Arabica coffee prices for July (KCN25) fell by 3.31% to a 5-month low, while robusta coffee (RMN25) dropped 6.97% to a 1-year low, driven by improved supply forecasts in Brazil. As of June 11, Brazil’s coffee harvest is 35% complete, matching the 5-year average but slightly below last year’s 37%. Notably, 49% of the robusta and 26% of the arabica harvests are complete, although heavy rains have slowed arabica collection.
Brazil’s coffee exports saw a significant decline, with May green coffee exports falling 36% year-over-year to 2.8 million bags. The USDA’s Foreign Agricultural Service forecasts a 0.5% increase in Brazil’s 2025/26 coffee production to 65 million bags and a 6.9% rise in Vietnam’s output to 31 million bags. In contrast, drought conditions in Vietnam have led to a 20% reduction in coffee production for the 2023/24 crop year.

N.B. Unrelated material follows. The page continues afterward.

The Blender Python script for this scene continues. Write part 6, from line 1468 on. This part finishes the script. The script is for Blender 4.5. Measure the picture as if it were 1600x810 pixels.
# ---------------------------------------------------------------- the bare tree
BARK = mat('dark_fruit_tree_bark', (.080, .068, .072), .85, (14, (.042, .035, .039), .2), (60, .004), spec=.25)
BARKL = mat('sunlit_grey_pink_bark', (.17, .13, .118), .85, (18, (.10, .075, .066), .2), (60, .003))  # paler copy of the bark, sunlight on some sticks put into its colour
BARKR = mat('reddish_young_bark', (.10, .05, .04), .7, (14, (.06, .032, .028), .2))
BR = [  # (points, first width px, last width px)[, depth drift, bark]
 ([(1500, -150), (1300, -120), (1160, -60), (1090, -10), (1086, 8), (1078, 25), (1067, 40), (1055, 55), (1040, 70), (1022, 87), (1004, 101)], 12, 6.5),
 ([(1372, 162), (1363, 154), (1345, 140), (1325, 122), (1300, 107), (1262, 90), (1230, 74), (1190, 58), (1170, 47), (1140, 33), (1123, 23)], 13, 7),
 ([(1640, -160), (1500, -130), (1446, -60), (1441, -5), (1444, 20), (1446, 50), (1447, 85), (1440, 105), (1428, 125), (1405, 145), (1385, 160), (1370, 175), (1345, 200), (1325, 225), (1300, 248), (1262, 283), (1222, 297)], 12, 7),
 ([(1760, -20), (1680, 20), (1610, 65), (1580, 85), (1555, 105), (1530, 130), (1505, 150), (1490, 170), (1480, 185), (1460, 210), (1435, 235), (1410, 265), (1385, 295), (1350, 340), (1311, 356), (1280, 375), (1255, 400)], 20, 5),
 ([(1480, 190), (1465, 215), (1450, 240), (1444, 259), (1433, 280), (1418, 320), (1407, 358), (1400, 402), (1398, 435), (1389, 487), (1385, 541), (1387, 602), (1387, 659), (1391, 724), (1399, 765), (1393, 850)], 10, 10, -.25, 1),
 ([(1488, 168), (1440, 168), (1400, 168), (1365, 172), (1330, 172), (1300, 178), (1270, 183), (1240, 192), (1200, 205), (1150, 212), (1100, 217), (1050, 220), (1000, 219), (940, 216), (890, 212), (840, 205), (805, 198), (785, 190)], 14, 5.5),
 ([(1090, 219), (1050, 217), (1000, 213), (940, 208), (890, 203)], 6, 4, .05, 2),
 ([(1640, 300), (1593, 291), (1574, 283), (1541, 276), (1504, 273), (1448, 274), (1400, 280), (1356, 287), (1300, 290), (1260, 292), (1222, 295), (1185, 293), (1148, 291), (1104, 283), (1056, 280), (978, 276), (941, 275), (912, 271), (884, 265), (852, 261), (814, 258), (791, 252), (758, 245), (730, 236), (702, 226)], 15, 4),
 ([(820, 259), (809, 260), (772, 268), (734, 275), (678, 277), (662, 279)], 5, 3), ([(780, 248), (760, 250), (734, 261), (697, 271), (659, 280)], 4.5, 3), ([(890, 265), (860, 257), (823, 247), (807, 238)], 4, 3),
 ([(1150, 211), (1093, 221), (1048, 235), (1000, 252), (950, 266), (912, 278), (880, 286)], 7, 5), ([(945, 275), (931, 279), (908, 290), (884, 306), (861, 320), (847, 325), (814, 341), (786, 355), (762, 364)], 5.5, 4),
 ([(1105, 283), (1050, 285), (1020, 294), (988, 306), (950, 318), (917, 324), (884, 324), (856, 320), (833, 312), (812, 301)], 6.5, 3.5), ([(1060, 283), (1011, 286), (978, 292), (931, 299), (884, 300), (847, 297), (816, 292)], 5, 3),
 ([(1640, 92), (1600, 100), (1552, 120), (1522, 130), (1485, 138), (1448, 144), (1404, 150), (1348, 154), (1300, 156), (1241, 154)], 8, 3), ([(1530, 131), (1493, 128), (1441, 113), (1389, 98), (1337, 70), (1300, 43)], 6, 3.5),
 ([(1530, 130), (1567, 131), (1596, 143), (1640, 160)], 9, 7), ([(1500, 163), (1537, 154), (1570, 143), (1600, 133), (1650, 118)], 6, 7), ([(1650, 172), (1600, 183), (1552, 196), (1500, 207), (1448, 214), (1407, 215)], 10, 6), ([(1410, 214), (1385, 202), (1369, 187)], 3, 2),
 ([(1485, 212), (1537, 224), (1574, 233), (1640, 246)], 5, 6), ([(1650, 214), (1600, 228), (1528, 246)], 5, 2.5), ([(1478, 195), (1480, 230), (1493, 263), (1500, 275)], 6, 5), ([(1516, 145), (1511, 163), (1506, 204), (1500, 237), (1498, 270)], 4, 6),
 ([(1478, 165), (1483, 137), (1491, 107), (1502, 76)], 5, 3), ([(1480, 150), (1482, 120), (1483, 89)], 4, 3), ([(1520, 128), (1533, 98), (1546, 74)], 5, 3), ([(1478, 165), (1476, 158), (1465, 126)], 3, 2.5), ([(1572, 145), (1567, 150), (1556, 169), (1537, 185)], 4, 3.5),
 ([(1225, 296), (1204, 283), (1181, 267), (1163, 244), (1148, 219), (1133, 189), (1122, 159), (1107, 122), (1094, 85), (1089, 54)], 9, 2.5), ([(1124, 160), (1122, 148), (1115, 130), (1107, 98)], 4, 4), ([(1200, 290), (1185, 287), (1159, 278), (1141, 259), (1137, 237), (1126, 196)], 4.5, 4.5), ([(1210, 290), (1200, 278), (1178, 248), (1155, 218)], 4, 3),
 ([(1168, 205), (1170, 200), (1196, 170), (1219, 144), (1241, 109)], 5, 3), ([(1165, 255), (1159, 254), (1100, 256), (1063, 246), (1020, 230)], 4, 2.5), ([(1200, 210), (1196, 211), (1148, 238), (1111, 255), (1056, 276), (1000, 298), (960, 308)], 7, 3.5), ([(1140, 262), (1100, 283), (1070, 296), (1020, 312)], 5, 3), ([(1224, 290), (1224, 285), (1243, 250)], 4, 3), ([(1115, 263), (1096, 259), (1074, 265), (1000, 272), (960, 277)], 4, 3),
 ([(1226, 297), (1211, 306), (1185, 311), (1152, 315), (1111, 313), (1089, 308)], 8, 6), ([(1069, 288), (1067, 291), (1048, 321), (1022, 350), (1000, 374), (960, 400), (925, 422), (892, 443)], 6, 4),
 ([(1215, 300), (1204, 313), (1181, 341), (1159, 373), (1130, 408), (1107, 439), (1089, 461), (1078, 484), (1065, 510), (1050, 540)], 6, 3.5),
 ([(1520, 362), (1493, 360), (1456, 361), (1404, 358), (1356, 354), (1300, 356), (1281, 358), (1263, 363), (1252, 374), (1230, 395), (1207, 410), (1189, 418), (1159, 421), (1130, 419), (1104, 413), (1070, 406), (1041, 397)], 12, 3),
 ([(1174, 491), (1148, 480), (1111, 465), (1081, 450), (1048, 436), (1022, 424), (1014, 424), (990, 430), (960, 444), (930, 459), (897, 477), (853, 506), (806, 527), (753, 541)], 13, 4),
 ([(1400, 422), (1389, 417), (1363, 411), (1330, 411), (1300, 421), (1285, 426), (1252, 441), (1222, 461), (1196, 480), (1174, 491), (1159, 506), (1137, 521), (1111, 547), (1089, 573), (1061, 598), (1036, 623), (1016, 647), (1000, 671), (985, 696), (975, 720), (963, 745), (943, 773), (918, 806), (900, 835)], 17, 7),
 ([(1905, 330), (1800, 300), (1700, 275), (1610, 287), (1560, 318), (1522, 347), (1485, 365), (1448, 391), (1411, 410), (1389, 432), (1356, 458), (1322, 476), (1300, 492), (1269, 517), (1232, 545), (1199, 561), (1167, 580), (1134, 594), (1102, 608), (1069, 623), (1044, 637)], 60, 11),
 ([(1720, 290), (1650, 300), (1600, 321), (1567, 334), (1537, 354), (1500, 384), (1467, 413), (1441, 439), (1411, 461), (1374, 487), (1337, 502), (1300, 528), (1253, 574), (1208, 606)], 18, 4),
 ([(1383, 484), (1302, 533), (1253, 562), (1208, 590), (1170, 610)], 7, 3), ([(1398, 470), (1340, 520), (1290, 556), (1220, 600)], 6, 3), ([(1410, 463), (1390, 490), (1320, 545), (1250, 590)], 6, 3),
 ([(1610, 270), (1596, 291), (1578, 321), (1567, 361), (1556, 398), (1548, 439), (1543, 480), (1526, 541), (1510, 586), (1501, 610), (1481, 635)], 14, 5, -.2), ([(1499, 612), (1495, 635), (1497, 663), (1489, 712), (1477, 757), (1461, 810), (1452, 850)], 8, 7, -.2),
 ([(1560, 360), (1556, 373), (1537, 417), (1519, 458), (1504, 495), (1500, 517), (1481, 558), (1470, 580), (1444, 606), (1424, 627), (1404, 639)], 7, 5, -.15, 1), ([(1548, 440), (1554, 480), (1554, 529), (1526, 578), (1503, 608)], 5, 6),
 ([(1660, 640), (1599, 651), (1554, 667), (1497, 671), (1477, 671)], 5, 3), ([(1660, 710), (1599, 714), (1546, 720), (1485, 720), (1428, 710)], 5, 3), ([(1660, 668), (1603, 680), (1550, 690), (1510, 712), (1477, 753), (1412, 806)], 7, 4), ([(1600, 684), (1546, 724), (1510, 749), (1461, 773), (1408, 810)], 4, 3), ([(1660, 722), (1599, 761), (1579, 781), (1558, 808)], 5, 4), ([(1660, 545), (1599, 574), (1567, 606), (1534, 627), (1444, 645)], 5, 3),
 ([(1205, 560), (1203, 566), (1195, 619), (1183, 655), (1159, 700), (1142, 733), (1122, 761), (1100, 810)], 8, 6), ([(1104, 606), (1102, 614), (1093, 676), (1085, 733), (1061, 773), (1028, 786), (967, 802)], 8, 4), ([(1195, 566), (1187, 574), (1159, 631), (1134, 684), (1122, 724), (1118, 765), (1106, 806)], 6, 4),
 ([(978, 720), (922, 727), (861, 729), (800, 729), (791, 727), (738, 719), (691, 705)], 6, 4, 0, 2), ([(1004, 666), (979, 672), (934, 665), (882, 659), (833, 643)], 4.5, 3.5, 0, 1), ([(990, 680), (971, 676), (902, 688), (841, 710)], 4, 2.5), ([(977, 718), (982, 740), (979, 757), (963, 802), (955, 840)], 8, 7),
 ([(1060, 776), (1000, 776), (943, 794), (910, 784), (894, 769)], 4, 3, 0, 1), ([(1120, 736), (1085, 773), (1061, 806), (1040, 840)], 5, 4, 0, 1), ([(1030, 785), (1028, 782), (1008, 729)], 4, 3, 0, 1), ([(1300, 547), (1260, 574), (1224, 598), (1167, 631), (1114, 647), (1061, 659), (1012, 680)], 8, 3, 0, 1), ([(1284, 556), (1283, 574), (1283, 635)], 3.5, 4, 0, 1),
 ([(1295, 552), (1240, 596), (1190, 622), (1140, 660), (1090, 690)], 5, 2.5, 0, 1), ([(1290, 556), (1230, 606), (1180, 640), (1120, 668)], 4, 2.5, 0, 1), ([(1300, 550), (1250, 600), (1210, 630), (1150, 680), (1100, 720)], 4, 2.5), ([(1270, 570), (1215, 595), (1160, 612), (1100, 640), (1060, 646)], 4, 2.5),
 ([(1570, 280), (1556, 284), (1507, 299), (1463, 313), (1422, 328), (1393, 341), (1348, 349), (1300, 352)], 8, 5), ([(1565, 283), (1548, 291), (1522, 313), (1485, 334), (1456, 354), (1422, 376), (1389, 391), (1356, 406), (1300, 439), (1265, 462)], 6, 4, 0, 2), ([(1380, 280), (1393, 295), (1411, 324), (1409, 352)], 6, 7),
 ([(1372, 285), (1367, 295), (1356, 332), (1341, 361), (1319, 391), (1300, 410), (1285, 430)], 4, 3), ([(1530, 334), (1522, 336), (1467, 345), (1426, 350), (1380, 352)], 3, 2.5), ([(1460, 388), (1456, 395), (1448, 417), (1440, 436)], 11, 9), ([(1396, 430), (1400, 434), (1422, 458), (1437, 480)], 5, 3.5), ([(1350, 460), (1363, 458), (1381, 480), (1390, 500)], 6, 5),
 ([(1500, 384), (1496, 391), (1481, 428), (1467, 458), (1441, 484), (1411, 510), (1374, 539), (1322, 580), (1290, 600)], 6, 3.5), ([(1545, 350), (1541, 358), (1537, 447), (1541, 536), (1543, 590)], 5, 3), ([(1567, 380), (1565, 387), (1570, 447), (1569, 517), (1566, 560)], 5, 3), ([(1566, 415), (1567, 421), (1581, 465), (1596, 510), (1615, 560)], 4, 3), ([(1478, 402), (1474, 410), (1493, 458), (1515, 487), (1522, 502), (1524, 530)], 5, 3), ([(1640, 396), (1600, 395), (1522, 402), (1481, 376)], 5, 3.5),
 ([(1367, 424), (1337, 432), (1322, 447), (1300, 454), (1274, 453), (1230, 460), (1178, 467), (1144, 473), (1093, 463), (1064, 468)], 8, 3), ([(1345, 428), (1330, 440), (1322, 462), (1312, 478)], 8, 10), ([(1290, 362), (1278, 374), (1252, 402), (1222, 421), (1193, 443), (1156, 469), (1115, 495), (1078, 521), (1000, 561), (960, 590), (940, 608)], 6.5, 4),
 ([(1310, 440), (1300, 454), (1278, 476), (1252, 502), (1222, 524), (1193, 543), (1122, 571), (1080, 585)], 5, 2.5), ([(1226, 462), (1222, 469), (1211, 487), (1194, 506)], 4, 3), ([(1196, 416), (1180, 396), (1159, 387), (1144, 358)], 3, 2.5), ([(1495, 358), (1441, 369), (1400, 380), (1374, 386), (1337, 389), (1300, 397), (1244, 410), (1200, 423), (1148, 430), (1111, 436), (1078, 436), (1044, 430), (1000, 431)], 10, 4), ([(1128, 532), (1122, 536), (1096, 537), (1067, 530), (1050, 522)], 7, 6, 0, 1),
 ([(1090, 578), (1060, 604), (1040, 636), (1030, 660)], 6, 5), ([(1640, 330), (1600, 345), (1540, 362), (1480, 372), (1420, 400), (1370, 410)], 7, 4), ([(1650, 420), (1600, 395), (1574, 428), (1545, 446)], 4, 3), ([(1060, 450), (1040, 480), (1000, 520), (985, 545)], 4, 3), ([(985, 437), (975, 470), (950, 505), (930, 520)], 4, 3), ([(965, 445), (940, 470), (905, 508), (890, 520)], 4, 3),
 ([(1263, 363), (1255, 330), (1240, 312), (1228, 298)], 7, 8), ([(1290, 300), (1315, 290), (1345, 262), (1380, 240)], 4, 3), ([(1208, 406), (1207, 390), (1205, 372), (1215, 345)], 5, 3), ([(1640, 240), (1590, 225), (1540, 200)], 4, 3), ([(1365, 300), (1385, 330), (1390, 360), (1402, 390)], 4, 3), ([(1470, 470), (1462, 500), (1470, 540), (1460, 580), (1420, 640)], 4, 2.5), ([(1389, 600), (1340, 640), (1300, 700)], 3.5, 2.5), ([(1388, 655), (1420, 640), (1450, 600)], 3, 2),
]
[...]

Strong underlying support for robusta prices is linked to decreasing inventories, as ICE-monitored stocks fell to a 1-month low of 5,150 lots. Meanwhile, arabica inventories rose to a 4.5-month high at 859,389 bags, suggesting oversupply pressures despite the forecasted global arabica deficit of 8.5 million bags for the 2025/26 marketing year.